Reaping The Benefits Of Diversity In The Workplace
Isabelle Kürschner from Catalyst, a diversity strategist nonprofit organization, says “Don’t fix the women, fix the workplace.” It’s past time you try and train and prepare women better, you now need to change the whole working environment. What’s in it for the companies is clear. “Of course, we want to be nice and fair but diversity and inclusion bring performance to the company” says Jean-Michel Monnot working for Diversity & Inclusion at Sodexo, a company which employs 380,000 persons in 80 countries,. The company actually made diversity 1 of the 5 pillars of the company.

It’s in the interest of the companies, really. For Frech, careers are now wave-shaped, not linear. It would be stupid to lose people of the way along the way”, for instance at time of pregnancies. There’s a true need for flexibility. Later, she underlined how hy ignoring diversity, a company will put itself behind the competition because they access a larger talent pool.
Like any investment, before reaping the benefit of diversity, companies have to mobilize resources first. Monnot explained how training is crucial in the process, “we are all build with stereotypes, we have to be aware of them to change the approach.” Adidas’ Diana Frech concurred: “we have 60 nationalities working for Adidas just in Germany, 50/50 male-female and a gender pay gap of 3%” she said, before nuancing “we still need to work on our own unconscious behaviors, resistances, personal patterns and inclusion problems.” Isabell Welpe of Technische Universität München then piled on with her academic background, adding “unconscious assumptions are the greatest barriers.”

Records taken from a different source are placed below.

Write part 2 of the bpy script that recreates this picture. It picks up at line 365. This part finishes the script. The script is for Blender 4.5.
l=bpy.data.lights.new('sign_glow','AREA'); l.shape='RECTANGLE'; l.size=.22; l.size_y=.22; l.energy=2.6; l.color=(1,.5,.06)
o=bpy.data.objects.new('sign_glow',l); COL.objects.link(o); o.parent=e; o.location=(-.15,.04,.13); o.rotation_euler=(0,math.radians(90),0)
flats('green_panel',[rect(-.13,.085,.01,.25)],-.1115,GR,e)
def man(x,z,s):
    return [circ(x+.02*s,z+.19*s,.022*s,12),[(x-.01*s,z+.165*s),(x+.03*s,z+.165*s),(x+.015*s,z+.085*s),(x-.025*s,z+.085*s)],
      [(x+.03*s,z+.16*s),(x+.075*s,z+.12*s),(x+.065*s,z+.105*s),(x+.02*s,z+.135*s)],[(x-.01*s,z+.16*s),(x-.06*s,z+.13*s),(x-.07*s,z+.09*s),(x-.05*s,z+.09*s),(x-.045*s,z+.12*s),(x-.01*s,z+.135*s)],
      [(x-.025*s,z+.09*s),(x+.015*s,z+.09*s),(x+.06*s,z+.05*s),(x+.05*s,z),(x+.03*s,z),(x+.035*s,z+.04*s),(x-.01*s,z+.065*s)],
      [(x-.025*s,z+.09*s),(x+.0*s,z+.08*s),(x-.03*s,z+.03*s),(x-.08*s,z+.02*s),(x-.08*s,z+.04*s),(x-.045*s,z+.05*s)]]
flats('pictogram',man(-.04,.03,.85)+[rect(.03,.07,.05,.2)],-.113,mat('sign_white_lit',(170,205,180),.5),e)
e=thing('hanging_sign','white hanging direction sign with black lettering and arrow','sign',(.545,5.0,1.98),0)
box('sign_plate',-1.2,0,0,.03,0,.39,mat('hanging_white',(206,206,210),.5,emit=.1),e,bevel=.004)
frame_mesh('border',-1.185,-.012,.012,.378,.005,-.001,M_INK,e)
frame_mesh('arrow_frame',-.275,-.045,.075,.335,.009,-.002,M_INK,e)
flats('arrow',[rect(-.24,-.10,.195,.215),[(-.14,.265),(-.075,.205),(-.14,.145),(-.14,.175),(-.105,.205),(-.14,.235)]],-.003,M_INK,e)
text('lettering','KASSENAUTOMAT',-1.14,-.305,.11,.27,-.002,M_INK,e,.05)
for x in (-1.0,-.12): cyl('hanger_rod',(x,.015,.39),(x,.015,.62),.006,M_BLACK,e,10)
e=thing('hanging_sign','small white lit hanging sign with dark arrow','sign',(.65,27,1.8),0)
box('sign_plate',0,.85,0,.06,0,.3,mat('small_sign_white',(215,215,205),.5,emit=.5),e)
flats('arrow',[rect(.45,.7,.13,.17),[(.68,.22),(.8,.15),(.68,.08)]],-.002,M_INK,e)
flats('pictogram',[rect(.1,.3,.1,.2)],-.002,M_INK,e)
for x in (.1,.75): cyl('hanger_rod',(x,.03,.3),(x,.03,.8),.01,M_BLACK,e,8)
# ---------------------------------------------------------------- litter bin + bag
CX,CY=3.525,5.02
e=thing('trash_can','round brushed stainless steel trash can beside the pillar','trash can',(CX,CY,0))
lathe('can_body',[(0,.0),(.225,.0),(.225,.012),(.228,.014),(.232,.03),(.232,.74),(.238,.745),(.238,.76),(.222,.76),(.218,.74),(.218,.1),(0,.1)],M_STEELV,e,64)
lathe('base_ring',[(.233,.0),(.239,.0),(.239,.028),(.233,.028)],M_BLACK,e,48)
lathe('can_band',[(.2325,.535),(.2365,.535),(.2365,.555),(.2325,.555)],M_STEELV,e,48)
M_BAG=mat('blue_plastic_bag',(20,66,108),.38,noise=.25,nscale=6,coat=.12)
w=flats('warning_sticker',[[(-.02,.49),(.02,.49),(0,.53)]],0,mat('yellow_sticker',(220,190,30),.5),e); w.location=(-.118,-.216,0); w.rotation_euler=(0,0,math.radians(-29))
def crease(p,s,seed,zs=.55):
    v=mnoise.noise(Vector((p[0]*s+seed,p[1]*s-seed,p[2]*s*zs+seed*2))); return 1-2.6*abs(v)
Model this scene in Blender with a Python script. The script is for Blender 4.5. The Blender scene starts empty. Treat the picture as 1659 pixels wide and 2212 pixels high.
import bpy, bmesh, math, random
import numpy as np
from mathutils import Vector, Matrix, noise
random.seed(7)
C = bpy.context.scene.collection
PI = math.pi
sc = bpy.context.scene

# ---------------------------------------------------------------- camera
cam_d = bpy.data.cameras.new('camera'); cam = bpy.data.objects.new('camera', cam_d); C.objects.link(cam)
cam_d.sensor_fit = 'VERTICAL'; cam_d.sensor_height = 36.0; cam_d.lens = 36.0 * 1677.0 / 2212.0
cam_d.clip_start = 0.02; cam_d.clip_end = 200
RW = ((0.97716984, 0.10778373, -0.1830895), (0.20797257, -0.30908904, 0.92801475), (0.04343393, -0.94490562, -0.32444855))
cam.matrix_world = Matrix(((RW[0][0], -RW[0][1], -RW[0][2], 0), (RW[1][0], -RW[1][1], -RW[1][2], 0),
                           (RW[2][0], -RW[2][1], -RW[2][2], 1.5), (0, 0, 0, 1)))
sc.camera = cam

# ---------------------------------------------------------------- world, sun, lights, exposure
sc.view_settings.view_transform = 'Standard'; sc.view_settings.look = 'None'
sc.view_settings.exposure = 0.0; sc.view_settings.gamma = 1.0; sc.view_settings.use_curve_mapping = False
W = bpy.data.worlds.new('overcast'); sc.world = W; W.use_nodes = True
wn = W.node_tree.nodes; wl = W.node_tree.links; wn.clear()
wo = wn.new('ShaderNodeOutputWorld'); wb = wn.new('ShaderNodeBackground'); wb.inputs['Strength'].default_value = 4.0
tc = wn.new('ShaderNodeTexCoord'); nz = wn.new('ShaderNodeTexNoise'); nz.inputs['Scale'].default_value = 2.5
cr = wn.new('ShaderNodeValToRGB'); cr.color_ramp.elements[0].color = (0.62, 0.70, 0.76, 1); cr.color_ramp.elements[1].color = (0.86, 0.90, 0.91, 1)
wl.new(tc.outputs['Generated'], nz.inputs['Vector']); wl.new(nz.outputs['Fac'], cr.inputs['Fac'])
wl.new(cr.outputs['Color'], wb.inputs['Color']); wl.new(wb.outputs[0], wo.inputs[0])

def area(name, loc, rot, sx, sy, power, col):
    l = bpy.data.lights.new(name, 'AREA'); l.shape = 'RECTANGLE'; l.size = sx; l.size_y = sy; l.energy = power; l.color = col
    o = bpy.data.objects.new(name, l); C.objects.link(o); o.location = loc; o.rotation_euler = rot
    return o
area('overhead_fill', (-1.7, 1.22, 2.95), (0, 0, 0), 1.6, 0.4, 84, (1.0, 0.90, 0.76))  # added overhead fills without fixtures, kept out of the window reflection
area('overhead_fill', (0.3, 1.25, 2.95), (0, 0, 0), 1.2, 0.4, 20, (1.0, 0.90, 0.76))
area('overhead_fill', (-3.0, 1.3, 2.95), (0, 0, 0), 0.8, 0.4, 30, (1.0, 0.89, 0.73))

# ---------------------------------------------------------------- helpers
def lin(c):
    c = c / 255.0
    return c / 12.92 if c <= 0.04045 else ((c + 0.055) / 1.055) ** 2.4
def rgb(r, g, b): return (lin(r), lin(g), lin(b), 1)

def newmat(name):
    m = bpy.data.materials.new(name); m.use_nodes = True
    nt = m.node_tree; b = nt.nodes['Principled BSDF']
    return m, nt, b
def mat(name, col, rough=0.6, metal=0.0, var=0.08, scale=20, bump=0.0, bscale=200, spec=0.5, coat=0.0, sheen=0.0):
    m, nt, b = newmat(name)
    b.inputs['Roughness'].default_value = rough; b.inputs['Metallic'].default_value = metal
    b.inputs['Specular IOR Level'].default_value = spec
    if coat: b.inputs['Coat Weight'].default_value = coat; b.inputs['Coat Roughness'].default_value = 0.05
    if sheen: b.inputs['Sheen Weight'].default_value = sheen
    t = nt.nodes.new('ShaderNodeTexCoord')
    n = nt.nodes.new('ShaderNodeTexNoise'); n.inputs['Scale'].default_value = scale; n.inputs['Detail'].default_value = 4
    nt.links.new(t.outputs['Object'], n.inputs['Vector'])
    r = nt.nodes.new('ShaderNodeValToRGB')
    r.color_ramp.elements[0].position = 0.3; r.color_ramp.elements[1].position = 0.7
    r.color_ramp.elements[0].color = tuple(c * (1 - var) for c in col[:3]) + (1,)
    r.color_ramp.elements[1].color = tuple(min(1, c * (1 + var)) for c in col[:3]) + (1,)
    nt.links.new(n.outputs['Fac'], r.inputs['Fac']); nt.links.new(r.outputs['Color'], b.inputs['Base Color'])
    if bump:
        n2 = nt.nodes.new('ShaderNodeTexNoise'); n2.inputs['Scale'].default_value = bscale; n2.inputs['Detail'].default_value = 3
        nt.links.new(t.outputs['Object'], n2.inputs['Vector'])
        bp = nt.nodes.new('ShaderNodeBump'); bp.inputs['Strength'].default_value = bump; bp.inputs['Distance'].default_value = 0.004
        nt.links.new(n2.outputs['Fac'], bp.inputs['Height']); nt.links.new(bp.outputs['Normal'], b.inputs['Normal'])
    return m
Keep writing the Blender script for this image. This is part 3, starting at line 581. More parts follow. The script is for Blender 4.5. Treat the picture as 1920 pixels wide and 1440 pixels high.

How to shake the bad habits off then? The scholar explained that “to change behaviors, you don’t need not to change women, you need to change the companies at the cultural and organisational level”. She then urged the audience to focus the training on the executive level since the message has to come from the top management, down. Of course, challenges may occur. For internationalized companies, both the environment and the local executives matter explained Monnot, who warn also against making assumptions based on the country the company is located.

He also find that non-compulsory measures amounted to very little. “If you don’t make quotas; or call them whatever you like, target, objectives,” he asserted,”nothing will change. But you need before to educate.” In the end, Monnot said, “we have to find and work with similarities and differences, and celebrate the differences.” It worked particularly well for Sodexo judging by the impressive list of diversity-related awards they received. It will hopefully inspire others.